== Dataset extract ==
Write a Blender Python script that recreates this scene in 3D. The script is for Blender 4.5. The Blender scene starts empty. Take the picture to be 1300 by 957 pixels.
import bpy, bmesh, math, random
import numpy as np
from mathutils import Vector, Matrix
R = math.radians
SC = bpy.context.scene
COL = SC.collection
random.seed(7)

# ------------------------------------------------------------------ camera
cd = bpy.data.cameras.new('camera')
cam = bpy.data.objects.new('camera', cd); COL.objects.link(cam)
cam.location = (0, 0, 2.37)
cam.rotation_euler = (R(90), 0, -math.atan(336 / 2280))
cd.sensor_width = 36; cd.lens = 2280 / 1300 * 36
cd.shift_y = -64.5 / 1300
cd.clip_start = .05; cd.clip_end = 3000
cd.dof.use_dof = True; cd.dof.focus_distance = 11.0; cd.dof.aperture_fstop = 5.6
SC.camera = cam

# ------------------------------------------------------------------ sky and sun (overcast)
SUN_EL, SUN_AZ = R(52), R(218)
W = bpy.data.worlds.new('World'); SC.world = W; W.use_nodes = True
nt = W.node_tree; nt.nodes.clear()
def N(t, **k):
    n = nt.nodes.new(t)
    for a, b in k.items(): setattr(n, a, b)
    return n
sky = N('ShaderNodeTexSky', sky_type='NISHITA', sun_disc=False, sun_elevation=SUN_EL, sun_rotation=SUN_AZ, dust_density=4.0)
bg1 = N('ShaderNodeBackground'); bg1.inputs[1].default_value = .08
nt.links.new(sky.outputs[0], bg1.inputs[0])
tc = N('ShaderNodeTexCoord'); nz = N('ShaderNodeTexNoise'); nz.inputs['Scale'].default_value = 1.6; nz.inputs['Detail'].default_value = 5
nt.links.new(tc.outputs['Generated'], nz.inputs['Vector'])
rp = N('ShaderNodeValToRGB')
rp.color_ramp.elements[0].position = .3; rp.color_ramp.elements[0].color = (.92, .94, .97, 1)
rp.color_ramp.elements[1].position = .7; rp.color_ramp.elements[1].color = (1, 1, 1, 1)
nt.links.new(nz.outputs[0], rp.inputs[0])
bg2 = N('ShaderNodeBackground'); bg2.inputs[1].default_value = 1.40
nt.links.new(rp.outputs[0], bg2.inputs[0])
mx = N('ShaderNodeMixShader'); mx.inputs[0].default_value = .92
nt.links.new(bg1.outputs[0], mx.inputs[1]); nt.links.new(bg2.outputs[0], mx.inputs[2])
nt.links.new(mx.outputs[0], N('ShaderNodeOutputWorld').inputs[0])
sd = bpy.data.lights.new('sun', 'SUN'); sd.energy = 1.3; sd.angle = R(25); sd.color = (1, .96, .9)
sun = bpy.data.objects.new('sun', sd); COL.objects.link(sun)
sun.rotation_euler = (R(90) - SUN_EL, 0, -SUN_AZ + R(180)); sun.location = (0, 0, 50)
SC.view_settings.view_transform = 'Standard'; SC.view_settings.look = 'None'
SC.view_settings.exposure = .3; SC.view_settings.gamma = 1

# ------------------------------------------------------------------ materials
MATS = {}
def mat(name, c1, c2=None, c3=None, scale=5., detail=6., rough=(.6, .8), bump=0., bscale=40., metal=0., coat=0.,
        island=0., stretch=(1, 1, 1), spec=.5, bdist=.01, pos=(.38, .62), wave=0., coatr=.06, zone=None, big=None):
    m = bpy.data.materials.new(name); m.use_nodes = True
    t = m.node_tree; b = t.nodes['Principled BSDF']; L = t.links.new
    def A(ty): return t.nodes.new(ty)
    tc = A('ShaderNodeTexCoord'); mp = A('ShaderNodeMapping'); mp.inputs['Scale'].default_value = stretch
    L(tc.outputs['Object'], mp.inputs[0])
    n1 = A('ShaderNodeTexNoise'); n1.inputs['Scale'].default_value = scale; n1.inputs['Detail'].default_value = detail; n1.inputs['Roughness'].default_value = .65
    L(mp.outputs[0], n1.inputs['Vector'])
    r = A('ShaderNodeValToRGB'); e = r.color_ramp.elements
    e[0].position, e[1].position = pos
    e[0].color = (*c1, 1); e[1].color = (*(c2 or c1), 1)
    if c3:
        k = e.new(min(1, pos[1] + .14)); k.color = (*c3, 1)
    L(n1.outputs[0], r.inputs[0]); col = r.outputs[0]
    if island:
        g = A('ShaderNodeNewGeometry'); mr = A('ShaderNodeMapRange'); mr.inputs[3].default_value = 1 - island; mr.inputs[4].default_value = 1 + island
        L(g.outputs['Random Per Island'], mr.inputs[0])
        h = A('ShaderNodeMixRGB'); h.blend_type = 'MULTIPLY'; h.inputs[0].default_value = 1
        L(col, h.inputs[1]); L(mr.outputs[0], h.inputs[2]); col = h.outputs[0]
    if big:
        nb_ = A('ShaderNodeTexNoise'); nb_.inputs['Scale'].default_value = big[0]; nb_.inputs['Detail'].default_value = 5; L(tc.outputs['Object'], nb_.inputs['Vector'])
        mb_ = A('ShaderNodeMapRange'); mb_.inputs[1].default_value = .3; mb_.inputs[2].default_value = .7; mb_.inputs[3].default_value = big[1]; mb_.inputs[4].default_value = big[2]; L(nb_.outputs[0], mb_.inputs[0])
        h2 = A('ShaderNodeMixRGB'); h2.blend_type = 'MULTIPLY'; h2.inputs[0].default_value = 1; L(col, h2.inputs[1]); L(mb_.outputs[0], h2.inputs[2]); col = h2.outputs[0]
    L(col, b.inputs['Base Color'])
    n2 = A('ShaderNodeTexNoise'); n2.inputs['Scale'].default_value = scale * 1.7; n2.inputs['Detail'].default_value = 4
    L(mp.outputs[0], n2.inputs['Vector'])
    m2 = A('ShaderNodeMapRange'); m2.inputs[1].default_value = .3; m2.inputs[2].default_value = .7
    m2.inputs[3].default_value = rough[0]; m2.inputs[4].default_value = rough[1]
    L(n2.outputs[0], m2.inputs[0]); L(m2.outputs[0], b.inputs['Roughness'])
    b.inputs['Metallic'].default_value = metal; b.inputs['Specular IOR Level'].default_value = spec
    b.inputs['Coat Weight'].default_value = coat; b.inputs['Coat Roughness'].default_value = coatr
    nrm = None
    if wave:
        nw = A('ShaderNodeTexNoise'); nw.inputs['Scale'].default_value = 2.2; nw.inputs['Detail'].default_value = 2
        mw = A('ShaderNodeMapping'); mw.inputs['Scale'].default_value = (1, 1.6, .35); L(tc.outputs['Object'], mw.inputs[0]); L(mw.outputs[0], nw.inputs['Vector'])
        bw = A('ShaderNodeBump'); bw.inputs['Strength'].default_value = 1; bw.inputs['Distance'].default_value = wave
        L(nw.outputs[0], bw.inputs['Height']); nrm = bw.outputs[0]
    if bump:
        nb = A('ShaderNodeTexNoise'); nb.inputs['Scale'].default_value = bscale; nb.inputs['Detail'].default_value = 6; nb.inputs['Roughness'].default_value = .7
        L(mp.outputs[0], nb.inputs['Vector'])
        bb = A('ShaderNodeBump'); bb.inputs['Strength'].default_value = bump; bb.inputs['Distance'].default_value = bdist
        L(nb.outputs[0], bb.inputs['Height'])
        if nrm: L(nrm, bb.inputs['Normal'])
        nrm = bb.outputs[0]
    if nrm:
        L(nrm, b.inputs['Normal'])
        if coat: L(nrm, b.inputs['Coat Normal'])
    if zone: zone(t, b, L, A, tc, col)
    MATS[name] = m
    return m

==

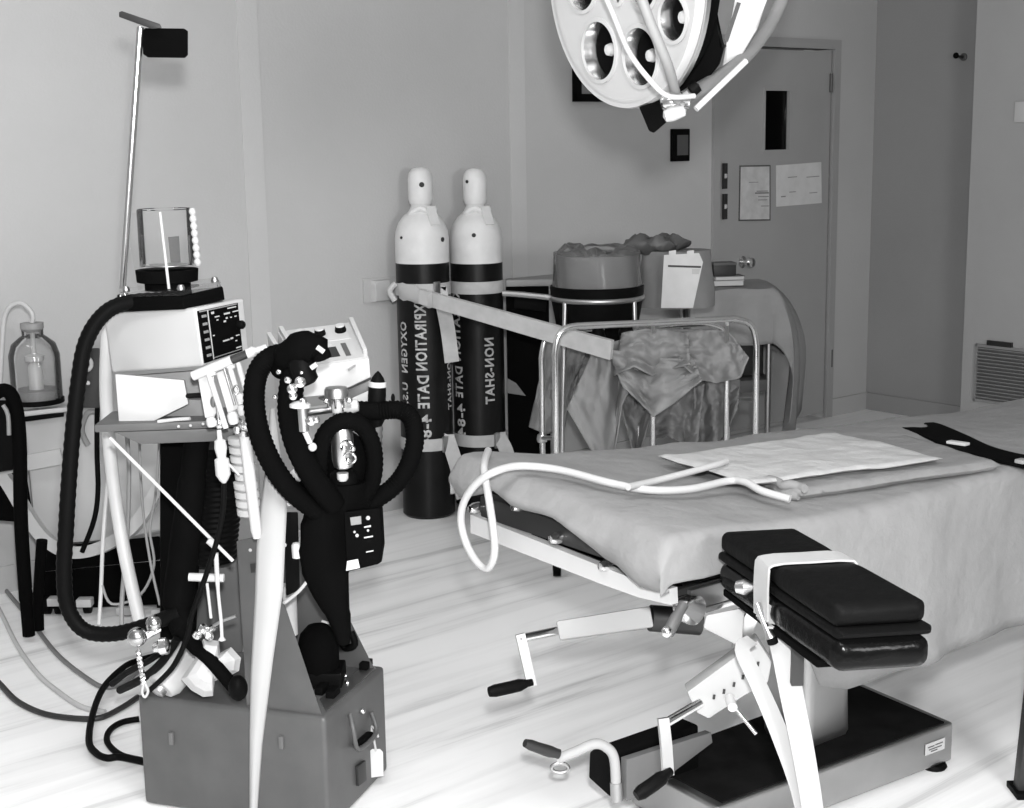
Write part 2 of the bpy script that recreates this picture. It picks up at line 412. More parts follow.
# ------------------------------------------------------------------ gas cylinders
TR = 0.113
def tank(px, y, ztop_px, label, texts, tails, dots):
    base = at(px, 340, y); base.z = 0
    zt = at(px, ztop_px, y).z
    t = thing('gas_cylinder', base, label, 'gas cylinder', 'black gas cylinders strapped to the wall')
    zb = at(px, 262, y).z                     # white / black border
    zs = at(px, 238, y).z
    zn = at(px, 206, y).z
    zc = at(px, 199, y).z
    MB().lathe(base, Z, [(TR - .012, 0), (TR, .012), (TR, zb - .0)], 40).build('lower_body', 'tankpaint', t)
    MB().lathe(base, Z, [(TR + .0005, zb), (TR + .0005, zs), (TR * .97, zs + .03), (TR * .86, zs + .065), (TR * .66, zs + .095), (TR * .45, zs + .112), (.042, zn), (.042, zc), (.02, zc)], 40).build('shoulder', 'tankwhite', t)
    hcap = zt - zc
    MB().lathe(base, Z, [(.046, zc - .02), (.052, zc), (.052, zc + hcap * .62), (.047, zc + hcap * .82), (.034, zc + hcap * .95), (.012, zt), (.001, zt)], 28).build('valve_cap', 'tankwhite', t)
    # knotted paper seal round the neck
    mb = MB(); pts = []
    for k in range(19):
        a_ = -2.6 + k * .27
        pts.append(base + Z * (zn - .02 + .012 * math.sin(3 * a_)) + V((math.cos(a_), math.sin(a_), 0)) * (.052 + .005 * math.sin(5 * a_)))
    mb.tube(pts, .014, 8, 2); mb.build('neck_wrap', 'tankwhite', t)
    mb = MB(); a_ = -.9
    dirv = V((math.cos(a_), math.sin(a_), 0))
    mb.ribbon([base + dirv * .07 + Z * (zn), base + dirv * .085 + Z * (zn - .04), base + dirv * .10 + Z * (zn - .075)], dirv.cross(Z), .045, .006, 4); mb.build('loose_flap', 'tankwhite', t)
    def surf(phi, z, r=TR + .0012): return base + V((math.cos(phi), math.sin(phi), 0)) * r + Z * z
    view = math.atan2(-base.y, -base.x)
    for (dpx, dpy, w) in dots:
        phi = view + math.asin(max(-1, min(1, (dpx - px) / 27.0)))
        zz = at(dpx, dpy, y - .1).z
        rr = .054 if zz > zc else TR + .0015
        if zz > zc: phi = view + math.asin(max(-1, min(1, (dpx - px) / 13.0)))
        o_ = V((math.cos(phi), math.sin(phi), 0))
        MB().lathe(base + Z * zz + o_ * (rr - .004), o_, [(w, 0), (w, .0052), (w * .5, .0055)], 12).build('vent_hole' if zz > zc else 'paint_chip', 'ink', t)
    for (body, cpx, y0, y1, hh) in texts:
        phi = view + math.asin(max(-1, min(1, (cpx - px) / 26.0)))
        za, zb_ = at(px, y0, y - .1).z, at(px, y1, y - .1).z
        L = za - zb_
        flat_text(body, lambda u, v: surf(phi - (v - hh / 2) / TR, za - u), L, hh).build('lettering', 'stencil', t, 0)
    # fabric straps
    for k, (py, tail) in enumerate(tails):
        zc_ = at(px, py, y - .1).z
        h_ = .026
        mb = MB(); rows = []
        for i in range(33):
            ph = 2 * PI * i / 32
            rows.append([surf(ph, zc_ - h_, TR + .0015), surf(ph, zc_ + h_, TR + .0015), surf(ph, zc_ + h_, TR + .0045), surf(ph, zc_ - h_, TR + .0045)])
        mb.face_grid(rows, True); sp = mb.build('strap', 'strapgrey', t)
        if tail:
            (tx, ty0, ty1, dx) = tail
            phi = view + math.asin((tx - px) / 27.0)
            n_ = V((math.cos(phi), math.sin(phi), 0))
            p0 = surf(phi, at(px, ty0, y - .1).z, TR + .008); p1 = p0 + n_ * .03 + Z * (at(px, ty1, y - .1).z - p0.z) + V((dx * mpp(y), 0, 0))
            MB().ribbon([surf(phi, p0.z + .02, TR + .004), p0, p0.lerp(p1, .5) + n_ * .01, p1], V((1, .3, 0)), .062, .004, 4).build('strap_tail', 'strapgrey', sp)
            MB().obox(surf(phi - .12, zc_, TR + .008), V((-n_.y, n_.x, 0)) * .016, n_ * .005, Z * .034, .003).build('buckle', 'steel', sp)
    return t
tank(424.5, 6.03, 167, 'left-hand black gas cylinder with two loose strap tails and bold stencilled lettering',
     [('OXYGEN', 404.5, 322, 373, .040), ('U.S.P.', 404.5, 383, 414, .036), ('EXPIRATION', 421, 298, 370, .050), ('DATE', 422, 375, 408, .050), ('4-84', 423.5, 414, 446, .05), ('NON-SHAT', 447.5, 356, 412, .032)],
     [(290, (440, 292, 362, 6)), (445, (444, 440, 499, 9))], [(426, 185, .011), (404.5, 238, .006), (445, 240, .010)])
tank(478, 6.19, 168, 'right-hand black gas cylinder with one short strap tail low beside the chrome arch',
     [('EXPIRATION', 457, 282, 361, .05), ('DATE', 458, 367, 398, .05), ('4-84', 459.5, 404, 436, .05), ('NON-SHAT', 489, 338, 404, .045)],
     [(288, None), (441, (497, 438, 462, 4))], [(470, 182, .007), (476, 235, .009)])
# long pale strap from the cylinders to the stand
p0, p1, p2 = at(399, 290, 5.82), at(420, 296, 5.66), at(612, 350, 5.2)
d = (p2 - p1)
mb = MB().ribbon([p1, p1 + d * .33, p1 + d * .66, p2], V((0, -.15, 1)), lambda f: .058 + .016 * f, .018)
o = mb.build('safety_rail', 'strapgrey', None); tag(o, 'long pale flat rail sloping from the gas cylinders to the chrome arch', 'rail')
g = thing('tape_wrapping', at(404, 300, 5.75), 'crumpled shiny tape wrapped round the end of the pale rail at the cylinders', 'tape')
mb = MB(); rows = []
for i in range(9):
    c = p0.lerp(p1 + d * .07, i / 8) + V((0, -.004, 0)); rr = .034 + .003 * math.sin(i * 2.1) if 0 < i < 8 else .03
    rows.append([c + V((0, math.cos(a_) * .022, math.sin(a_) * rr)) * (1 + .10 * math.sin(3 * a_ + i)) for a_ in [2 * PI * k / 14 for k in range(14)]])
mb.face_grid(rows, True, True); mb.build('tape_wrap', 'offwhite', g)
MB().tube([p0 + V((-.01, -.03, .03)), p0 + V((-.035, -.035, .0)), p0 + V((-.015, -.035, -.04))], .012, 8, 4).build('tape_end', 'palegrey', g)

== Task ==
Gather and return every line that holds the string "Write".

== Expected output ==
Write a Blender Python script that recreates this scene in 3D. The script is for Blender 4.5. The Blender scene starts empty. Take the picture to be 1300 by 957 pixels.
Write part 2 of the bpy script that recreates this picture. It picks up at line 412. More parts follow.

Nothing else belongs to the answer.